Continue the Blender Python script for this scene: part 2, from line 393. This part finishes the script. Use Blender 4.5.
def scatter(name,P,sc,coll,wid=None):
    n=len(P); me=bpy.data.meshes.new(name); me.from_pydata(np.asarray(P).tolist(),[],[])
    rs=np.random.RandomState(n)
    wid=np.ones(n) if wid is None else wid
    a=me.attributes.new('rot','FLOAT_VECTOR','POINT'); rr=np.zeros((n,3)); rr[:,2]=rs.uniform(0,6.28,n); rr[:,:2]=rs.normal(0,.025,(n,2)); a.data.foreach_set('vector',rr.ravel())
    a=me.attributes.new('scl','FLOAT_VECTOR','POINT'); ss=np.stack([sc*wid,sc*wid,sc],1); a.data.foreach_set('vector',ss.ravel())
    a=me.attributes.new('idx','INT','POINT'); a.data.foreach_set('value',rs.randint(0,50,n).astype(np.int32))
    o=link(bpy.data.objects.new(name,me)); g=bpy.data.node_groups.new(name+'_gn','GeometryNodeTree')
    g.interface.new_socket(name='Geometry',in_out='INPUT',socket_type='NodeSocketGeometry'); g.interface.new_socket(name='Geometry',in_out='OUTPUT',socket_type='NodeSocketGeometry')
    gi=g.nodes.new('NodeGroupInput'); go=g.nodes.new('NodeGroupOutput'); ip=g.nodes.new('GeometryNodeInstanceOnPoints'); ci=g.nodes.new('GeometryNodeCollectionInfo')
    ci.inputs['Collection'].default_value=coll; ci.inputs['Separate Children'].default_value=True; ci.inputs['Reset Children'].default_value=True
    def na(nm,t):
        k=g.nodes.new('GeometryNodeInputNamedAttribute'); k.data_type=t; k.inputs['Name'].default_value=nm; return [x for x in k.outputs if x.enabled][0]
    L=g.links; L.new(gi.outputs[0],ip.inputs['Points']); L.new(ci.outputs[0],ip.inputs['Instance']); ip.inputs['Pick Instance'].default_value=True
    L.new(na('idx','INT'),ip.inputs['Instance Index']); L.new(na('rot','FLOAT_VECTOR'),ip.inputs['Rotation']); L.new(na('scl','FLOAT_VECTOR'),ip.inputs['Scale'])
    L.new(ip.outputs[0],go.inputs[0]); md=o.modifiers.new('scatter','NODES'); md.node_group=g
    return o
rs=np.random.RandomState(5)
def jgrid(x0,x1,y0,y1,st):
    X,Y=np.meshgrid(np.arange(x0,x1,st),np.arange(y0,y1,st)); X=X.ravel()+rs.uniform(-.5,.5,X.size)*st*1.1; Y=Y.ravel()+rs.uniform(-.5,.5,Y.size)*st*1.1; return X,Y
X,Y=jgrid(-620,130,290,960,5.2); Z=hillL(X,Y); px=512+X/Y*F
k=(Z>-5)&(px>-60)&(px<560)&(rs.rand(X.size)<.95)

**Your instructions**
Repeat every line of the material exactly as given.

**Response**
Continue the Blender Python script for this scene: part 2, from line 393. This part finishes the script. Use Blender 4.5.
def scatter(name,P,sc,coll,wid=None):
    n=len(P); me=bpy.data.meshes.new(name); me.from_pydata(np.asarray(P).tolist(),[],[])
    rs=np.random.RandomState(n)
    wid=np.ones(n) if wid is None else wid
    a=me.attributes.new('rot','FLOAT_VECTOR','POINT'); rr=np.zeros((n,3)); rr[:,2]=rs.uniform(0,6.28,n); rr[:,:2]=rs.normal(0,.025,(n,2)); a.data.foreach_set('vector',rr.ravel())
    a=me.attributes.new('scl','FLOAT_VECTOR','POINT'); ss=np.stack([sc*wid,sc*wid,sc],1); a.data.foreach_set('vector',ss.ravel())
    a=me.attributes.new('idx','INT','POINT'); a.data.foreach_set('value',rs.randint(0,50,n).astype(np.int32))
    o=link(bpy.data.objects.new(name,me)); g=bpy.data.node_groups.new(name+'_gn','GeometryNodeTree')
    g.interface.new_socket(name='Geometry',in_out='INPUT',socket_type='NodeSocketGeometry'); g.interface.new_socket(name='Geometry',in_out='OUTPUT',socket_type='NodeSocketGeometry')
    gi=g.nodes.new('NodeGroupInput'); go=g.nodes.new('NodeGroupOutput'); ip=g.nodes.new('GeometryNodeInstanceOnPoints'); ci=g.nodes.new('GeometryNodeCollectionInfo')
    ci.inputs['Collection'].default_value=coll; ci.inputs['Separate Children'].default_value=True; ci.inputs['Reset Children'].default_value=True
    def na(nm,t):
        k=g.nodes.new('GeometryNodeInputNamedAttribute'); k.data_type=t; k.inputs['Name'].default_value=nm; return [x for x in k.outputs if x.enabled][0]
    L=g.links; L.new(gi.outputs[0],ip.inputs['Points']); L.new(ci.outputs[0],ip.inputs['Instance']); ip.inputs['Pick Instance'].default_value=True
    L.new(na('idx','INT'),ip.inputs['Instance Index']); L.new(na('rot','FLOAT_VECTOR'),ip.inputs['Rotation']); L.new(na('scl','FLOAT_VECTOR'),ip.inputs['Scale'])
    L.new(ip.outputs[0],go.inputs[0]); md=o.modifiers.new('scatter','NODES'); md.node_group=g
    return o
rs=np.random.RandomState(5)
def jgrid(x0,x1,y0,y1,st):
    X,Y=np.meshgrid(np.arange(x0,x1,st),np.arange(y0,y1,st)); X=X.ravel()+rs.uniform(-.5,.5,X.size)*st*1.1; Y=Y.ravel()+rs.uniform(-.5,.5,Y.size)*st*1.1; return X,Y
X,Y=jgrid(-620,130,290,960,5.2); Z=hillL(X,Y); px=512+X/Y*F
k=(Z>-5)&(px>-60)&(px<560)&(rs.rand(X.size)<.95)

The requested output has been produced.